From John Keay's review of Return to Dragon Mountain by Jonathan Spence
'The thing about history is that those who really should write it, don't; while those who should not be writing it, do.' So thought Zhang Dai, the seventeenth-century Chinese bon viveur, writer, and antiquarian who is the subject of Jonathan Spence's latest foray into the literature of the later Ming period (c.1570-1644).
From Allister Heath's review of Common Wealth: Economics for a Crowded Planet by Jeffrey D. Sachs.
Humanity is about to become a predominantly urban civilisation for the first time in its history, Sachs notes, thanks to dramatic progress in agricultural productivity and the remarkable economic growth enjoyed by Asia. The rise of scientific farming, including the creation of new seed varieties, chemical fertilisers, pest control, advanced irrigation techniques, mechanisation and all the other modern farm management techniques, means that far fewer people are needed to work in agriculture. One farm can sustain many more urbanites than ever before.

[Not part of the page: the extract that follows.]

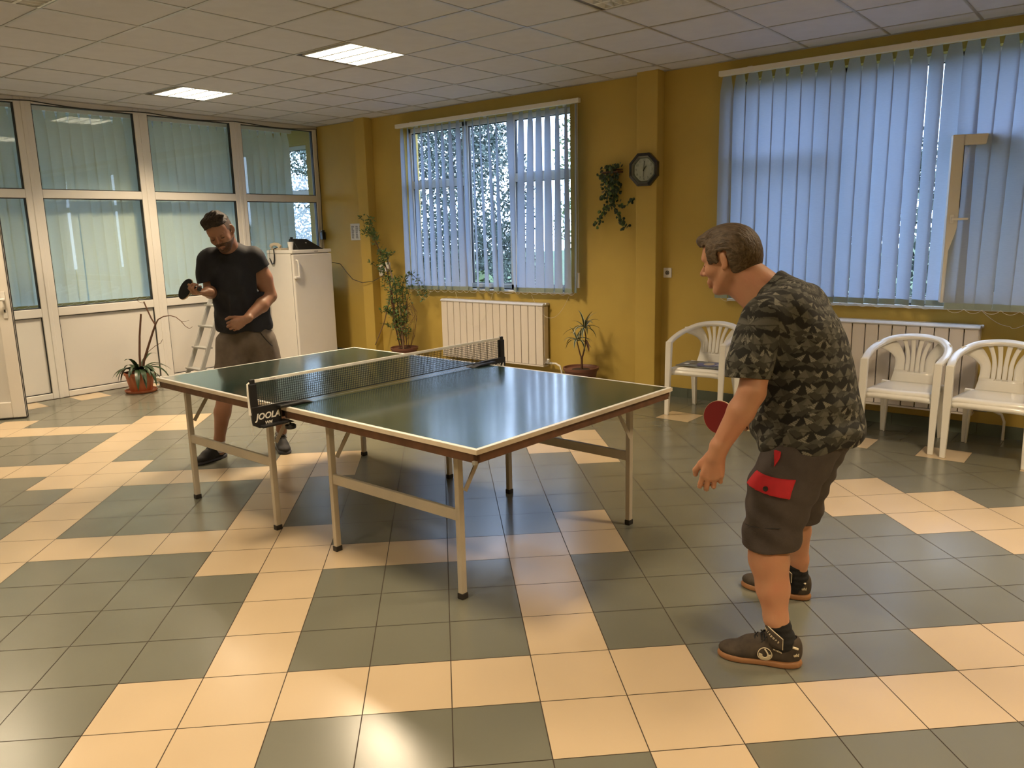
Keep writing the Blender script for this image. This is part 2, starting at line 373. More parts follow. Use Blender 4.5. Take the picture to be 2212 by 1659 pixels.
b = MB(); b.box((.865, -.038, .93), (.90, -.028, 1.17), DM); b.build('lock_plate', M['whiteplastic'], d1, bevel=.003)
b = MB(); b.tube([dp(.883, -.03, 1.10), dp(.883, -.075, 1.10), dp(.86, -.082, 1.10), dp(.76, -.082, 1.095)], .011, 10); b.build('handle', M['whiteplastic'], d1, smooth=True)
b = MB(); b.box((.876, -.040, .985), (.888, -.037, 1.01), DM); b.build('keyhole', M['seal'], d1)

# ------------------------------------------------------------------ windows
def window(name, x0, x1, z0, z1, mull, trans, skipglass=(), y=4.90):
    t = thing(name, loc=((x0+x1)/2, y, z0), kind='structure')
    f = MB(); F = .055; D = .06
    f.box((x0, y-D/2, z0), (x0+F, y+D/2, z1)); f.box((x1-F, y-D/2, z0), (x1, y+D/2, z1)); f.box((x0, y-D/2, z0), (x1, y+D/2, z0+F)); f.box((x0, y-D/2, z1-F), (x1, y+D/2, z1))
    for m_ in mull: f.box((m_-.042, y-D/2, z0), (m_+.042, y+D/2, z1))
    ex = [x0+F]+[v for m_ in mull for v in (m_-.042, m_+.042)]+[x1-F]
    for k in range(0, len(ex), 2):
        a, b = ex[k], ex[k+1]; zz = [(z0+F, z1-F)]
        if trans[k//2]: tz = trans[k//2]; f.box((a, y-D/2, tz-.045), (b, y+D/2, tz+.045)); zz = [(z0+F, tz-.045), (tz+.045, z1-F)]
        for n_, (p, q) in enumerate(zz):
            if (k//2, n_) in skipglass: continue
            g = MB(); g.box((a-.003, y-.004, p-.003), (b+.003, y+.004, q+.003)); g.build('glass_pane', M['wglass'], t)
            s_ = MB()
            for (u, v) in (((a, p), (a+.007, q)), ((b-.007, p), (b, q)), ((a, p), (b, p+.007)), ((a, q-.007), (b, q))): s_.box((u[0], y-.015, u[1]), (v[0], y+.015, v[1]))
            s_.build('seal', M['seal'], t)
    f.build('window_frame', M['pvc'], t, bevel=.006)
    s_ = MB(); s_.box((x0-.02, WY-.03, z0-.022), (x1+.02, y-.02, z0)); s_.build('window_sill', M['pvc'], t, bevel=.004)
    return t
w1 = window('window_1', *W1[:2], W1[2], W1[3], (-4.24, -3.57), (2.163, None, 2.163))
w2 = window('window_2', *W2[:2], W2[2], W2[3], (-.10, .67), (2.163, None, 2.19), skipglass=((2, 0),))
w3 = window('window_3', *W0[:2], W0[2], W0[3], (-8.5, -7.75), (2.163, 2.163, 2.163))
# raised handle on window 1
b = MB(); b.box((-3.585, 4.855, 1.60), (-3.56, 4.872, 1.66)); b.bar((-3.572, 4.848, 1.64), (-3.572, 4.848, 1.50), .018, .012); b.build('handle', M['whiteplastic'], w1, bevel=.003)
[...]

Under 10 per cent of the world's population lived in cities in 1800; this had only increased to 13 per cent by 1900. Urbanisation was largely a twentieth-century phenomenon, with the share of the world population living in cities reaching 29 per cent in 1950, 47 per cent in 2000, 50 per cent last year and more than half in 2008, a little-remarked upon yet highly significant milestone.
This tracks with a post I made earlier this year noting the UN's largely unreported milestone (which is significantly correlated to the above facts) that as of 2007, more than 50% of all workers are now in services and manufacturing rather than agriculture.

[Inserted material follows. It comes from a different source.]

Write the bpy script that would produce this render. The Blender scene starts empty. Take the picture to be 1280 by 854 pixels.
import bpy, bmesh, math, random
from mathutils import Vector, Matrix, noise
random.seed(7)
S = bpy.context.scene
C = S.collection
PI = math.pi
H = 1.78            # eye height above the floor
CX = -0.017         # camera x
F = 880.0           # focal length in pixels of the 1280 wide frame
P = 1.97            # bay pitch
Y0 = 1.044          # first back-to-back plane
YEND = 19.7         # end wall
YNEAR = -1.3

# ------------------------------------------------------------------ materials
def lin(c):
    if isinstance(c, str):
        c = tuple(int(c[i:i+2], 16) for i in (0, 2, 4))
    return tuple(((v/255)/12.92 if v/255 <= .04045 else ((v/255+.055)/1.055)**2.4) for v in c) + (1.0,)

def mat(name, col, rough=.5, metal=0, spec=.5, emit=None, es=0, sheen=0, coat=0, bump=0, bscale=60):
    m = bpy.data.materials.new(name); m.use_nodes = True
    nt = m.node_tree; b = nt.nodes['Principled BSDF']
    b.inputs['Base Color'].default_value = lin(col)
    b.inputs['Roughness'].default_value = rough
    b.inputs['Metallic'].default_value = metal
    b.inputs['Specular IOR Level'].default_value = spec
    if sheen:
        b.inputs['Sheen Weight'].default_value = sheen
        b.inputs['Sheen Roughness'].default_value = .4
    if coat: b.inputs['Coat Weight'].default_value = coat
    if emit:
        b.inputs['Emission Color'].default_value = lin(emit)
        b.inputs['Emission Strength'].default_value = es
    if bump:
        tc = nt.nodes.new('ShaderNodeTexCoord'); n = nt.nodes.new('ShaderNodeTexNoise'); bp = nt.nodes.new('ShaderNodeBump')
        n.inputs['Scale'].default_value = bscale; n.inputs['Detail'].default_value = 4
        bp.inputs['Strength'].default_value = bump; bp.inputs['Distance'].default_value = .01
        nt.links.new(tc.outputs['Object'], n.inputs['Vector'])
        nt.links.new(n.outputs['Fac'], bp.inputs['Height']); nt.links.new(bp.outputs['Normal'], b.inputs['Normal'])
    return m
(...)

Urbanisation, as noted in most history books such as Michael Cook's A Brief History of the Human Race, is highly correlated to increases in health, wealth, knowledge and technology, so the above trends, despite all the tactical things we worry about, strategically bode well for the coming years.
From Lucy Lethbridge's review of Other People's Daughters: The Lives and Times of the Governess by Ruth Brandon, (emphasis added).

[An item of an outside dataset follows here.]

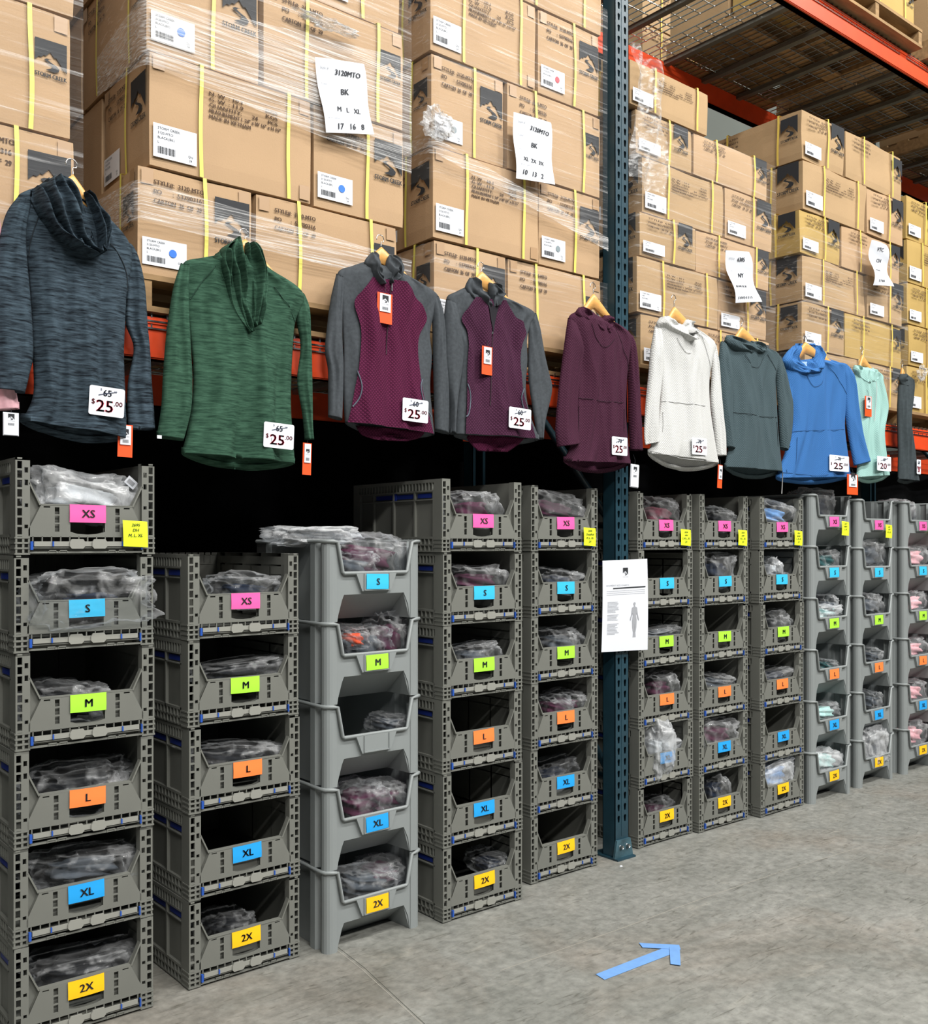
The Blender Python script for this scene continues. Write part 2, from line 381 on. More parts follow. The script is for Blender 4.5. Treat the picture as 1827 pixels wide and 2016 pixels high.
# ---------------------------------------------------------------- cartons
TXT_S = {'3120': ['STYLE#:  3120-MTO', 'PO      :  53790316', 'CARTON  36  OF  29'], '6305': ['STYLE#  6305', 'PO#  53790071', 'CARTON    20  OF  40']}
TXT_N = ['N. W. : 10.1            KGS', 'G. W. : 11.9            KGS', 'QUANTITY:      24      PCS', 'MEASUREMENT L 24" x W 16" x H 15"', 'MADE IN VIETNAM']
def round_box(w_, d, h, r, amp, seed):
    b = MB(); nx, ny, nz = 10, 8, 7
    def face(fn, nu, nv): b.grid(fn, nu, nv, 0, False)
    def rnd(p):
        x, y, z = p
        c = Vector((min(max(x, r), w_-r), min(max(y, r), d-r), min(max(z, r), h-r))); q = Vector(p)-c
        if q.length > r: q = q.normalized()*r; p = c+q
        p = Vector(p); nn = noise.noise(Vector((p.x*4+seed*3.1, p.y*4, p.z*5+seed)))*amp
        edge = min(min(x, w_-x)/.05, 1)*min(min(z, h-z)/.05, 1)
        cc = Vector((w_/2, d/2, h/2)); return p+(p-cc).normalized()*nn
    def ps(t, n, L):
        return t*L
    face(lambda u, v: rnd((u*w_, 0, v*h)), nx, nz); face(lambda u, v: rnd(((1-u)*w_, d, v*h)), nx, nz)
    face(lambda u, v: rnd((0, (1-u)*d, v*h)), ny, nz); face(lambda u, v: rnd((w_, u*d, v*h)), ny, nz)
    face(lambda u, v: rnd((u*w_, v*d, h)), nx, ny); face(lambda u, v: rnd((u*w_, (1-v)*d, 0)), nx, ny)
    return b
def carton(x, y, z, w_, d, h, kind, label, style='3120', m=None, side=False, dot=None, dent=0, rz=None, group='cardboard cartons on the rack', plain=False, strapm=None, lab=True):
    m = m or CARD; strapm = strapm or STRAPM
    rz = random.uniform(-.008, .008) if rz is None else rz
    root = empty('carton', (x, y, z), label, 'carton', group, rz)
    seed = random.random()*50; amp = .004+dent
    round_box(w_-.006, d-.004, h-.004, .008, amp, seed).build('box_body', m, root)
    E = .0015+amp*.72
    def front(u, v, q=0): return (u, -E-q, v)
    def left(u, v, q=0): return (-E-q, d-u, v)
    faces = [(front, w_, kind)]
    if side: faces.append((left, d, ('S' if kind[0] == 'L' else 'LS')))
    for fn, fw, kd in faces:
        sh = h/.363
        def rect(b, u0, u1, v0, v1, e=0, mi=0): b.add([fn(u0, v0, e), fn(u1, v0, e), fn(u1, v1, e), fn(u0, v1, e)], [(0, 1, 2, 3)], mi)
        tps = [(.012, .05, h-.058, h-.011), (fw-.055, fw-.017, h-.058, h-.011)]
        if kd == 'LN': tps.append((fw-.055, fw-.015, .011, .06))
        for tq in tps:
            if not plain and not dent:
                tp = MB(); rect(tp, *tq, -.0014); tp.build('packing_tape', TAPE, root)
        us = {'S': (.56,), 'LN': (.29, .83), 'LS': (.28, .79)}[kd]
        for k in us:
            b = MB(); u = k*fw
            n = 8
            def sp(t, s): 
                v = .0+t*h; return fn(u+s*.0065+.003*math.sin(t*5+seed), v, .002+.003*math.sin(math.pi*t))
            b.add([sp(i/n, s) for i in range(n+1) for s in (-1, 1)]+[fn(u-.0065, h+.001, -.03), fn(u+.0065, h+.001, -.03)], [(2*i, 2*i+1, 2*i+3, 2*i+2) for i in range(n+1)])
            b.build('strap', strapm, root)
        if plain: continue
        lg = MB(); tx = MB()
        if kd == 'S':
            s = .31*fw if h > .3 else min(.31*fw, h*.50)
            logo(lg, .645*fw, h*.50 if h > .3 else h*.48, s, fn)
            for i, t in enumerate(TXT_S[style]): text(tx, t, .13*fw, h-.058*sh-i*.031*sh, .0150*sh, fn, width=fw*(.40 if i else .42), bold=.0010)
            if lab: lb = (.035*fw, .40*fw, .035*sh, .125*sh)
        elif kd == 'LS':
            s = .155*fw if h > .3 else min(.16*fw, h*.50)
            logo(lg, fw-.025-s if fw-.025-s > .86*fw else .87*fw-.06*fw, h*.50, s*.95, fn) if False else logo(lg, fw-.02-s, h*.5, s, fn)
            for i, t in enumerate(TXT_S[style]): text(tx, t, .12*fw, h-.058*sh-i*.031*sh, .0150*sh, fn, width=fw*.27, bold=.0010)
            lb = None
        else:
            for i, t in enumerate(TXT_N): text(tx, t, .34*fw, h-.090*sh-i*.0185*sh, .0118*sh, fn, width=fw*(.42, .42, .42, .44, .25)[i], bold=.0009)
            lb = (.02*fw, .265*fw, .03*sh, .135*sh)
            if lg is not None and lg.v == []: pass
        if kd != 'LN': lg.build('printed_logo', INK, root)
        tx.build('printed_text', INK2, root)
        if kd != 'LS' and lab:
            u0, u1, v0, v1 = lb; lw = u1-u0; lh = v1-v0
            b = MB(); rect(b, u0, u1, v0, v1, .0012); so = b.build('shipping_label', PAPER, root)
            b = MB(); lt = ['STORM CREEK', '3120-MTO' if style == '3120' else '6305', 'BLACK(BK)', 'L']
            f2 = lambda u, v, q=0: fn(u, v, .0022)
            for i, t in enumerate(lt): text(b, t, u0+lw*.10, v1-lh*(.16+.14*i), lh*.075, f2)
            text(b, 'Qty', u1-lw*.2, v0+lh*.20, lh*.07, f2); text(b, '24', u1-lw*.18, v0+lh*.08, lh*.07, f2)
            b.build('printed_text', INK, so)
            b = MB(); uu = u0+lw*.1
            while uu < u0+lw*.5:
                ww = random.choice((.001, .0018, .0026)); rect(b, uu, uu+ww, v0+lh*.12, v0+lh*.33, .0022); uu += ww+random.choice((.001, .0016))
            b.build('barcode', INK, so)
            if dot and fn is front:
                b = MB(); cu, cv, rr = u0+lw*.68, v0+lh*.55, lh*.15
                b.add([fn(cu+rr*math.cos(i*.4189), cv+rr*math.sin(i*.4189), .003) for i in range(15)], [tuple(range(15))]); b.build('dot_sticker', dot, so)
    return root
BDOT = mat('blue_dot_sticker', '2a6fd0', .5); RDOT = mat('red_dot_sticker', 'e0424e', .5); GDOT = mat('grey_dot_sticker', '7d8a90', .5)
ORD = ['bottom', 'second', 'third', 'fourth', 'fifth', 'sixth', 'seventh']
def stack(xl, y, z0, heights, rows, Lw, Sw, where, style, mats, dent=0, strapm=None, jit=.008, back=True, shade_back=False):
    z = z0
    for r, (h, (kinds, off, dots)) in enumerate(zip(heights, rows)):
        x = xl+off
        for i, kd in enumerate(kinds):
            w_ = Sw if kd == 'S' else Lw; d = Lw if kd == 'S' else Sw
            side = 'left' if i == 0 else 'right'
            look = {'S': 'logo end', 'LN': 'weight side', 'LS': 'style side'}[kd]
            carton(x, y+random.uniform(0, .012), z, w_, d, h, kd, f'carton, {look} out, {side} in {ORD[r]} layer, {where}', style, mats[(r*2+i) % len(mats)], side=(i == 0), dot=dots[i] if dots else None, dent=dent, strapm=strapm, rz=random.uniform(-1, 1)*.006*(1+dent*150))
            if shade_back or (back and i == 0):
                d2 = min(1.02-d, .58)
                if d2 > .3: carton(x, y+d+.03, z, w_, d2-.02, h, 'S', f'carton behind the {side} one in {ORD[r]} layer, {where}', style, mats[(r*2+i) % len(mats)], side=False, plain=True, strapm=strapm)
            x += w_+.006
        z += h
P0 = 'the pallet at the left edge'; PA = 'the pallet above the green top'; PB = 'the pallet left of the teal post'
PC = 'the pallet right of the teal post'; PD = 'the second pallet right of the post'; PE = 'the pallet at the right edge'
H = .363
# pallet 0
pallet(-.02, 2.98, 2.135, 1.0, 'wooden pallet under '+P0.replace('the pallet', 'the cartons'))
stack(.0, 3.0, 2.25, [.36, H, H, H], [(['LN', 'S'], .0, None), (['S', 'LS'], -.01, None), (['LN', 'S'], .0, None), (['S', 'LS'], .0, None)], .58, .39, P0, '3120', [CARD], shade_back=True)  # unseen back cartons added here to shade the side of the next pallet
# pallet A
pallet(1.16, 2.985, 2.135, 1.03, 'wooden pallet under the cartons above the green top')
stack(1.16, 3.0, 2.25, [H-.02, H, H, H], [(['S', 'LS'], .0, (BDOT, None)), (['LN', 'S'], .035, (None, BDOT)), (['S', 'LS'], .03, (BDOT, None)), (['LN', 'S'], .02, None)], .585, .395, PA, '3120', [CARD])
# pallet B
pallet(2.30, 3.03, 2.135, 1.0, 'wooden pallet under the wrapped cartons left of the teal post')
stack(2.345, 3.05, 2.25, [.355, H, H, H, H], [(['S', 'LS'], .01, None), (['LN', 'S'], .0, (None, GDOT)), (['S', 'LS'], .0, (GDOT, None)), (['LN', 'S'], -.01, (None, RDOT)), (['S', 'LS'], 0, None)], .57, .385, PB, '3120', [CARD])
# pallet C
pallet(3.56, 3.08, 2.147, 1.08, 'wooden pallet under the wrapped cartons right of the teal post')
stack(3.60, 3.1, 2.262, [.25, .27, .215, .268, .215], [(['S', 'LS'], .03, None), (['LN', 'S'], .0, None), (['S', 'LS'], .02, None), (['LN', 'S'], .05, None), (['S', 'LS'], .0, None)], .635, .43, PC, '6305', [CARDB, CARD], dent=.004, strapm=STRAPY)
carton(3.55, 3.1, 3.482, .60, .42, .215, 'LN', 'cardboard carton lying alone on top of '+PC, '6305', CARDB, side=True, dent=.003, strapm=STRAPY)
# pallet D
pallet(4.98, 3.08, 2.147, 1.14, 'wooden pallet under the second stack of cartons right of the teal post')
stack(5.015, 3.1, 2.262, [.262, .266, .262, .25, .285, .285], [(['LN', 'S'], .02, None), (['S', 'LS'], .0, None), (['LN', 'S'], .0, None), (['S', 'LS'], -.03, None), (['LN', 'S'], .0, None), (['S', 'LS'], .0, None)], .69, .445, PD, '6305', [CARDB, CARDB, CARDB, CARDY, CARDB, CARDB, CARDY, CARD, CARDB, CARD, CARDB, CARDB], dent=.009, strapm=STRAPY)
# pallet E
pallet(6.2, 3.08, 2.147, 1.1, 'wooden pallet under the yellowish cartons at the right edge')
stack(6.21, 3.1, 2.262, [.30, .265, .265, .28, .28], [(['S', 'LS'], .0, None), (['S', 'LS'], .02, None), (['S', 'LS'], .0, None), (['LN', 'S'], .0, None), (['S', 'LS'], .0, None)], .64, .43, PE, '6305', [CARDY], dent=.006, strapm=STRAPY)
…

The only Victorian governess is Anna Leonowens, whose book of her experiences teaching the thirty-nine sons and forty-three daughters of the King of Siam provided the inspiration for The King and I. Presenting herself as the well-born, newly impoverished widow of an officer, Mrs. Leonowens was the embodiment of gentility. Her lurid accounts of life in the Siamese royal harem ('You shall lash me with a million thongs but I shall not expose my person') upheld the absolute superiority of the white woman over the brown man - however noble his bearing. But it turned out that Anna was not the woman she claimed to be. Following the detective work done by William Bristowe in the 1970s, Ruth Brandon tells the story of how a girl born into poverty reinvented herself as the perfect English governess, the imparter of moral instruction to eager little pagan ears. I was delighted to learn that Anna's great nephew was the actor Boris Karloff - just one of the many surprising sidelights to be found in this engrossing book.